Concerto pour violon et orchestre de Mozart

Le film de Radu Mihaileanu, Le Concert (2009), est en opposition avec l’œuvre cérébrale et la réserve d’Alain Resnais. Il prend son essor dans le thème de la politique, dans la sensualité des êtres bouillonnant de frustrations et de désir de rattraper le temps perdu. Tous les personnages sont épris de musique. Personne ne retient ses mots, les expressions fusent. C’est un film moins formel que celui de Resnais qui utilise des mouvements de caméra sophistiqués et quelques effets visuels.
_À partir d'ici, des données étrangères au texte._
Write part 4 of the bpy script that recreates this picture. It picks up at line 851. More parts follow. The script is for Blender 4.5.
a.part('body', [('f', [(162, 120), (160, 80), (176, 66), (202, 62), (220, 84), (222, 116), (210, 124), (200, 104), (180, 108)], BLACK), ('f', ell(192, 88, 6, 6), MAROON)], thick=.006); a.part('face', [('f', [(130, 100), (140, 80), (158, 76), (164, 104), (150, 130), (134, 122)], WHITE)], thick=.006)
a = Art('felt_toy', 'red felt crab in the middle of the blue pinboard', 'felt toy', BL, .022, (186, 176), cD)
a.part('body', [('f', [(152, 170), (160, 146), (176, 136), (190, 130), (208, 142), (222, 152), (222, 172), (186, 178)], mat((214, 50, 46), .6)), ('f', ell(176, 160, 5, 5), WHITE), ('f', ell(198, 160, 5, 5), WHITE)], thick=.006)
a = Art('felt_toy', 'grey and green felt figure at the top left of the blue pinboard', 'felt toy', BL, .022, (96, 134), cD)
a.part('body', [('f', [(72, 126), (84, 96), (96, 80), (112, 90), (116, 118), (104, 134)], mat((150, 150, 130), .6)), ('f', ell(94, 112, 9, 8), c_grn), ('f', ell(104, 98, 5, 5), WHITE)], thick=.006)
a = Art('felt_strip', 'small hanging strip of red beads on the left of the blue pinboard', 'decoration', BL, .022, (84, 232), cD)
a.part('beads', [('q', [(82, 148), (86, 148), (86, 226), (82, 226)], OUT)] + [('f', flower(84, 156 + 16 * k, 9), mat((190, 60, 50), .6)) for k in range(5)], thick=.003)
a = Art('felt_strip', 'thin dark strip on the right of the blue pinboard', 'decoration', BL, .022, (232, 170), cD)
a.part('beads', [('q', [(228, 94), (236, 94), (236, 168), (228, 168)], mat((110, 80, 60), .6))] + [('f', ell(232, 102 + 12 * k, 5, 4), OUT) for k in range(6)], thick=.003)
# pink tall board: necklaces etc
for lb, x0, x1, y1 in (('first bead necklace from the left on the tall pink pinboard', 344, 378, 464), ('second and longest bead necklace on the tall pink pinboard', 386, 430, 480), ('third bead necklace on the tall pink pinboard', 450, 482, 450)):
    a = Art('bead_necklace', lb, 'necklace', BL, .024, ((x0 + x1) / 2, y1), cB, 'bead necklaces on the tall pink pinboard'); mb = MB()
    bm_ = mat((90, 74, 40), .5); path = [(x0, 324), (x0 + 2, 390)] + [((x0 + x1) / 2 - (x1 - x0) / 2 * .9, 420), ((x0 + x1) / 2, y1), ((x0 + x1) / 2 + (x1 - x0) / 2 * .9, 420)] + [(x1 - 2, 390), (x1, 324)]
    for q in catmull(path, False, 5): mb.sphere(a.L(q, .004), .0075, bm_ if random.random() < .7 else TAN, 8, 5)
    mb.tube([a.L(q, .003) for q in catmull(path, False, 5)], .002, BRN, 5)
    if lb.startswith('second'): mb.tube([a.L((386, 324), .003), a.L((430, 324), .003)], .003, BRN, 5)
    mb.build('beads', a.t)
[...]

C’est plus spectaculaire puisqu’il s’agit au final d’un concert donné au Théâtre du Châtelet.

 

Le concerto pour violon de Tchaïkovski exalte la sensibilité des personnages qui tombent dans une émotion grandiose où se mêlent cette revanche positive sur un système politique qui avait écrasé toutes les existences, toutes les promesses d’un peuple livré à un totalitarisme absolu où toutes les ambitions artistiques avaient été broyées par un système qui réfutait l’individualisme positif de l’homme. Le mélodramatique est nécessaire dans ce film, voire utile, pour entrer dans une forme d’art du spectacle promis à une acceptation du public. Cette volupté qu’accompagne le regard de l’actrice, Mélanie Laurent qui interprète le concerto pour violon de Tchaïkovski fonde une sensualité qui provoque les larmes.

 

Le film est aussi politique. À l’ère de Brejnev, pour avoir refusé d’exclure ses musiciens juifs, un chef d’orchestre est rejeté pendant trente ans de tous les orchestres. Il prend sa revanche en se faisant passer pour l’orchestre du Bolchoï. Il recrute toutes sortes de musiciens, tsiganes et amateurs et réussit à constituer un orchestre qui le mènera à Paris.

 

Dans une autre perspective, Jean-Pierre Jeunet préfère empêcher le goût des armes de se développer tout en réconfortant des hommes et des femmes brisés par la vie et les accidents dus aux armes. Micmac à tire-larigot (2009) met en scène des laissés-pour-compte qui, malgré tout, ont plus d’un tour dans leur sac et veulent contribuer à l’amour de l’humanité, défendre la vie contre les trafiquants d’armes qu’ils vont mettre hors d’état de nuire. L’histoire ne peut presque pas se raconter. Il y a de la générosité, de l’amour, bien retenu par les blessures de chacun. La solidarité merveilleuse fait honneur à leur dévouement pour tous les individus rencontrés. L’esthétique de Jean-Pierre Jeunet, à dominante dorée, donne un aperçu du désir profond des êtres: revenir au paradis et vivre mieux.